### Records to process
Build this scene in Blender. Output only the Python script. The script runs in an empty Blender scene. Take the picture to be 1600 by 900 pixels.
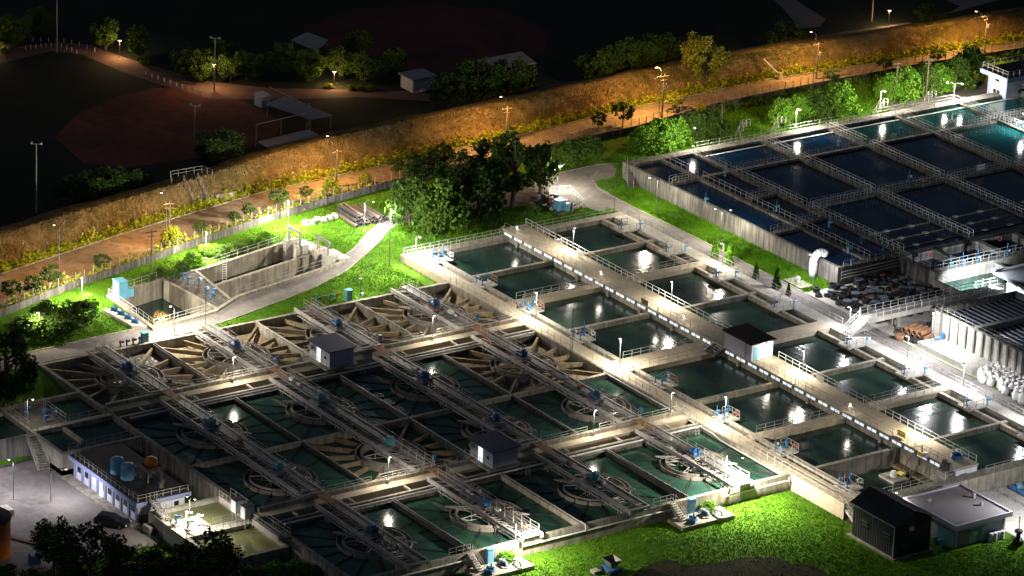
import bpy, math, random
import numpy as np
from mathutils import Matrix, Vector
random.seed(7); RNG = np.random.default_rng(7)
sc = bpy.context.scene
COL = sc.collection

# ---------------------------------------------------------------- camera
FPX, PITCH, YAW, ROLL, DIST = 6207.0, math.radians(20.63), math.radians(144.82), math.radians(2.37), 600.0
_d = Vector((math.cos(YAW)*math.cos(PITCH), math.sin(YAW)*math.cos(PITCH), -math.sin(PITCH)))
_r = Vector((math.sin(YAW), -math.cos(YAW), 0)); _u = _r.cross(_d)
_c, _s = math.cos(ROLL), math.sin(ROLL)
CX, CY, CZ = _c*_r + _s*_u, -_s*_r + _c*_u, -_d
CAM = CZ*DIST
cam = bpy.data.cameras.new('camera'); cam.sensor_width = 36; cam.lens = 36*FPX/1600
cam.clip_start = 5; cam.clip_end = 6000
co = bpy.data.objects.new('camera', cam); COL.objects.link(co)
M = Matrix((CX, CY, CZ)).transposed().to_4x4(); M.translation = CAM; co.matrix_world = M
sc.camera = co

def G(x, y, z=0.0):
    """survey helper: plan position of the point of height z seen at photo pixel x, y"""
    v = CX*((x-800)/FPX) + CY*((450-y)/FPX) - CZ
    t = (z-CAM.z)/v.z
    p = CAM + v*t
    return (p.x, p.y, z)

# ---------------------------------------------------------------- night sky, moon, exposure
world = bpy.data.worlds.new('World'); sc.world = world; world.use_nodes = True
wn = world.node_tree.nodes; bg = wn['Background']
sky = wn.new('ShaderNodeTexSky'); sky.sky_type = 'NISHITA'; sky.sun_disc = False
MOON_EL, MOON_AZ = math.radians(38), math.radians(200)
sky.sun_elevation = MOON_EL; sky.sun_rotation = MOON_AZ
world.node_tree.links.new(sky.outputs[0], bg.inputs[0]); bg.inputs[1].default_value = 0.0038
sun = bpy.data.lights.new('moon_light', 'SUN'); sun.energy = 0.012; sun.angle = math.radians(0.5); sun.color = (0.85, 0.92, 1)
so = bpy.data.objects.new('moon_light', sun); COL.objects.link(so)
_sd = Vector((math.sin(MOON_AZ)*math.cos(MOON_EL), math.cos(MOON_AZ)*math.cos(MOON_EL), math.sin(MOON_EL)))
so.rotation_euler = _sd.to_track_quat('Z', 'Y').to_euler()
sc.view_settings.view_transform = 'Standard'; sc.view_settings.look = 'None'
sc.view_settings.exposure = 2.0; sc.view_settings.gamma = 1.0; sc.view_settings.use_curve_mapping = False
sc.render.engine = 'CYCLES'
cy = sc.cycles
cy.use_denoising = True
try: cy.denoiser = 'OPENIMAGEDENOISE'
except Exception: pass
cy.max_bounces = 4; cy.diffuse_bounces = 2; cy.glossy_bounces = 3; cy.transmission_bounces = 2; cy.transparent_max_bounces = 6
cy.sample_clamp_indirect = 4.0; cy.sample_clamp_direct = 0.0
cy.use_light_tree = True; cy.caustics_reflective = False; cy.caustics_refractive = False
WHITE = (1.0, 0.91, 0.74); COOL = (0.97, 0.96, 0.97); SODIUM = (1.0, 0.51, 0.14); WARM = (1.0, 0.86, 0.62)

# ---------------------------------------------------------------- materials
MATS = {}
def mat(name, c1, c2=None, rough=0.8, scale=0.5, bump=0.0, bscale=6.0, metal=0.0, spec=0.3, c3=None, streak=0.0, emit=None, estr=0.0, detail=4.0, sharp=(0.35, 0.65)):
    m = bpy.data.materials.new(name); m.use_nodes = True; MATS[name] = m
    nt = m.node_tree; N = nt.nodes; L = nt.links; b = N['Principled BSDF']
    b.inputs['Roughness'].default_value = rough; b.inputs['Metallic'].default_value = metal
    b.inputs['Specular IOR Level'].default_value = spec
    geo = N.new('ShaderNodeNewGeometry')
    if c2 is None:
        c2 = tuple(v*0.82 for v in c1)
    nz = N.new('ShaderNodeTexNoise'); nz.inputs['Scale'].default_value = scale; nz.inputs['Detail'].default_value = detail
    L.new(geo.outputs['Position'], nz.inputs['Vector'])
    rp = N.new('ShaderNodeMapRange'); rp.inputs[1].default_value, rp.inputs[2].default_value = sharp
    L.new(nz.outputs['Fac'], rp.inputs[0])
    mx = N.new('ShaderNodeMix'); mx.data_type = 'RGBA'
    mx.inputs[6].default_value = (*c1, 1); mx.inputs[7].default_value = (*c2, 1)
    L.new(rp.outputs[0], mx.inputs[0]); out = mx.outputs[2]
    if c3 is not None or streak:
        mp = N.new('ShaderNodeMapping'); L.new(geo.outputs['Position'], mp.inputs[0])
        mp.inputs['Scale'].default_value = (1.6, 1.6, 0.12) if streak else (1, 1, 1)
        n2 = N.new('ShaderNodeTexNoise'); n2.inputs['Scale'].default_value = 1.3 if streak else scale*5; n2.inputs['Detail'].default_value = 5
        L.new(mp.outputs[0], n2.inputs['Vector'])
        r2 = N.new('ShaderNodeMapRange'); r2.inputs[1].default_value, r2.inputs[2].default_value = (0.40, 0.64) if streak else (0.45, 0.75)
        r2.inputs[4].default_value = streak if streak else 1.0
        L.new(n2.outputs['Fac'], r2.inputs[0])
        m2 = N.new('ShaderNodeMix'); m2.data_type = 'RGBA'
        cc = c3 if c3 is not None else tuple(v*0.3 for v in c1)
        m2.inputs[7].default_value = (*cc, 1)
        L.new(r2.outputs[0], m2.inputs[0]); L.new(out, m2.inputs[6]); out = m2.outputs[2]
    L.new(out, b.inputs['Base Color'])
    if bump:
        nb = N.new('ShaderNodeTexNoise'); nb.inputs['Scale'].default_value = bscale; nb.inputs['Detail'].default_value = 5
        L.new(geo.outputs['Position'], nb.inputs['Vector'])
        bp = N.new('ShaderNodeBump'); bp.inputs['Strength'].default_value = bump; bp.inputs['Distance'].default_value = 0.15
        L.new(nb.outputs['Fac'], bp.inputs['Height']); L.new(bp.outputs[0], b.inputs['Normal'])
    if emit is not None:
        b.inputs['Emission Color'].default_value = (*emit, 1); b.inputs['Emission Strength'].default_value = estr
    return m

mat('concrete', (0.36, 0.33, 0.27), (0.23, 0.21, 0.17), 0.9, 0.6, 0.25, 8, streak=0.55, c3=(0.075, 0.068, 0.055))
mat('concrete_wall', (0.27, 0.255, 0.225), (0.15, 0.142, 0.125), 0.92, 0.35, 0.25, 7, streak=0.8, c3=(0.055, 0.052, 0.047))
mat('concrete_dark', (0.15, 0.14, 0.125), (0.07, 0.067, 0.06), 0.92, 0.5, 0.25, 7, streak=0.8, c3=(0.025, 0.024, 0.022))
mat('concrete_pale', (0.46, 0.44, 0.40), (0.34, 0.325, 0.29), 0.9, 0.5, 0.15, 8, c3=(0.26, 0.245, 0.215))
mat('deck', (0.40, 0.345, 0.265), (0.33, 0.28, 0.21), 0.9, 0.35, 0.12, 9, c3=(0.26, 0.22, 0.165))
mat('mud', (0.30, 0.235, 0.145), (0.17, 0.135, 0.085), 0.85, 0.4, 0.5, 3, c3=(0.10, 0.08, 0.05))
mat('asphalt', (0.095, 0.09, 0.088), (0.06, 0.058, 0.057), 0.9, 0.25, 0.15, 10, c3=(0.13, 0.122, 0.115))
mat('asphalt_worn', (0.17, 0.155, 0.15), (0.12, 0.11, 0.105), 0.88, 0.22, 0.15, 10, c3=(0.21, 0.19, 0.18))
mat('road_orange_lit', (0.29, 0.22, 0.15), (0.21, 0.16, 0.11), 0.9, 0.2, 0.2, 5, c3=(0.12, 0.095, 0.08))  # asphalt with the orange street light put into its colour
mat('grass', (0.070, 0.185, 0.012), (0.036, 0.105, 0.010), 0.9, 0.35, 0.6, 4, c3=(0.08, 0.09, 0.014), spec=0.02)
mat('grass_blade', (0.095, 0.255, 0.012), (0.045, 0.14, 0.010), 0.9, 0.16, c3=(0.15, 0.26, 0.014), spec=0.02)
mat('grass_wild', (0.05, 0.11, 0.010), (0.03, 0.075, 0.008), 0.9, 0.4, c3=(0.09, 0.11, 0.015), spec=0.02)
mat('straw', (0.27, 0.19, 0.085), (0.11, 0.11, 0.03), 0.9, 0.09, c3=(0.44, 0.32, 0.15), sharp=(0.42, 0.62), spec=0.02)
mat('levee_soil', (0.17, 0.118, 0.05), (0.075, 0.075, 0.022), 0.95, 0.16, 1.0, 2.2, c3=(0.26, 0.18, 0.08), sharp=(0.42, 0.62), spec=0.02)
mat('wet_dark', (0.035, 0.038, 0.035), (0.022, 0.025, 0.024), 0.9, 0.6, spec=0.05)
mat('ring_grey', (0.27, 0.255, 0.235), (0.17, 0.16, 0.145), 0.8, 0.8, c3=(0.14, 0.10, 0.07))
mat('launder_tan', (0.26, 0.205, 0.12), (0.16, 0.125, 0.075), 0.9, 0.6, 0.3, 6, c3=(0.12, 0.095, 0.06))
mat('lamp_post', (0.16, 0.16, 0.16), (0.12, 0.12, 0.12), 0.6, 1.0)
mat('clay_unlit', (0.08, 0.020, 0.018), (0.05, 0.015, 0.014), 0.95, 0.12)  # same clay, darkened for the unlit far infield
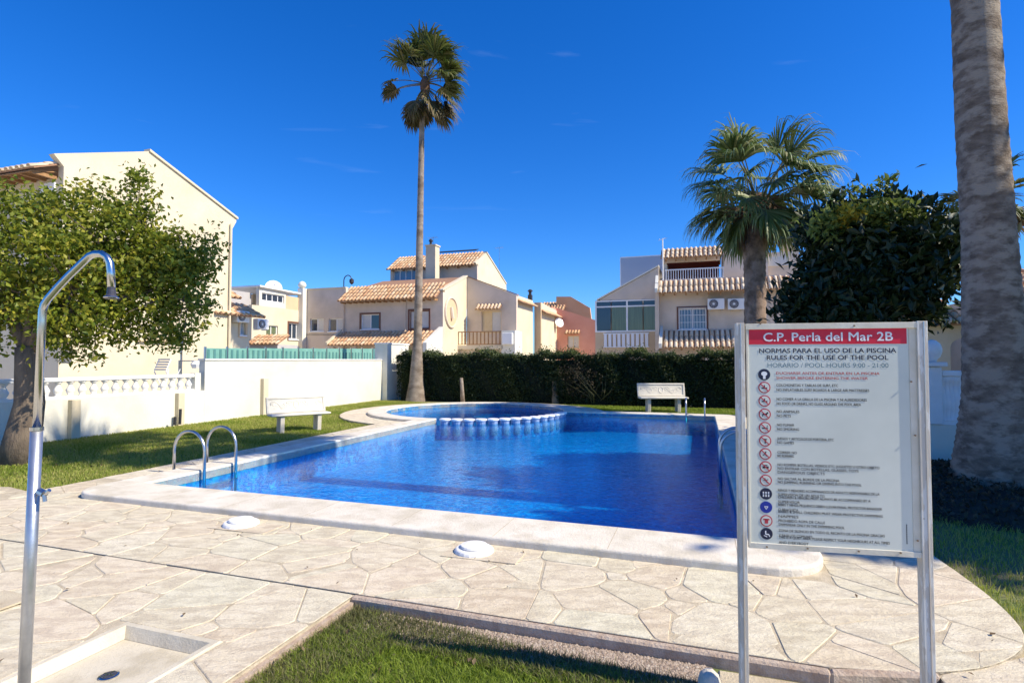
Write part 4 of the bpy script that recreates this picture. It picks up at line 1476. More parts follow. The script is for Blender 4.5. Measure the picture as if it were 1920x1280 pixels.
# ------------------------------------------------------------------ big house on the left
h = gthing('house', 'tall pale yellow house with blank gable behind the leafy tree on the left', 'house', -20, 12.5)
FA = -19.6
pF = Plane('a', FA)
g = [pF.px(112, 600)[0], pF.px(432, 600)[0]]
apx = pF.px(279, 284)
pk1 = pF.px(101, 288)
er = pF.px(443, 411)
gable(h, pF, [(g[0], 0), (g[1], 0), (g[1], pF.px(432, 430)[1]), (er[0], er[1] - .12), (er[0], er[1]), (apx[0], apx[1]), (pk1[0], pk1[1]), (g[0], pF.px(112, 310)[1])], 'cream_wall')
build('rear_roof', MB().slab([(FA - .3, apx[0], apx[1] - .02), (FA - .3, er[0], er[1] - .02), (FA - 9, er[0], er[1] - .02), (FA - 9, apx[0], apx[1] - .02)], (0, 0, -.12)), 'tile_bed', h, 'grid')
build('verge', MB().slab([(FA - .25, apx[0], apx[1] + .002), (FA + .07, apx[0], apx[1] + .002), (FA + .07, er[0] + .05, er[1] + .002), (FA - .25, er[0] + .05, er[1] + .002)], (0, 0, .09)), 'cream_wall', h, 'grid')
bF = g[0]
frp = Plane('b', bF)
wall(h, frp, FA - 9, FA - .252, 0, pF.px(112, 330)[1], [], 'cream_wall', name='front_wall')
# front tile eave seen from below
ez_ = Kb(60, 312, bF - .8)[1]
sl = atan2(apx[1] - ez_ - .1, apx[0] - (bF - .8))
run_ = (apx[0] - (bF - .8)) / cos(sl)
tile_roof(h, (FA - 9, bF - .8, ez_), (FA - .12, bF - .8, ez_), (0, cos(sl), sin(sl)), run_, nrow=8, mat='roof_tile_pale', beams=18, beam_len=.8)
build('eave_soffit', MB().slab([(FA - 9, bF - .78, ez_ - .1), (FA - .3, bF - .78, ez_ - .1), (FA - .3, bF - .002, ez_ + .1), (FA - 9, bF - .002, ez_ + .1)], (0, 0, -.03)), 'wood_beam', h, 'grid')
ww = frp.rect(96, 325, 118, 365)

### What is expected
Every line from the top of the entries through the line that holds "sc.camera = co" is to be quoted exactly, please, and nothing else; omit the pictures.

### Task answer
Build this scene in Blender. Output only the Python script. The script runs in an empty Blender scene. Take the picture to be 1600 by 900 pixels.
import bpy, math, random
import numpy as np
from mathutils import Matrix, Vector
random.seed(7); RNG = np.random.default_rng(7)
sc = bpy.context.scene
COL = sc.collection

# ---------------------------------------------------------------- camera
FPX, PITCH, YAW, ROLL, DIST = 6207.0, math.radians(20.63), math.radians(144.82), math.radians(2.37), 600.0
_d = Vector((math.cos(YAW)*math.cos(PITCH), math.sin(YAW)*math.cos(PITCH), -math.sin(PITCH)))
_r = Vector((math.sin(YAW), -math.cos(YAW), 0)); _u = _r.cross(_d)
_c, _s = math.cos(ROLL), math.sin(ROLL)
CX, CY, CZ = _c*_r + _s*_u, -_s*_r + _c*_u, -_d
CAM = CZ*DIST
cam = bpy.data.cameras.new('camera'); cam.sensor_width = 36; cam.lens = 36*FPX/1600
cam.clip_start = 5; cam.clip_end = 6000
co = bpy.data.objects.new('camera', cam); COL.objects.link(co)
M = Matrix((CX, CY, CZ)).transposed().to_4x4(); M.translation = CAM; co.matrix_world = M
sc.camera = co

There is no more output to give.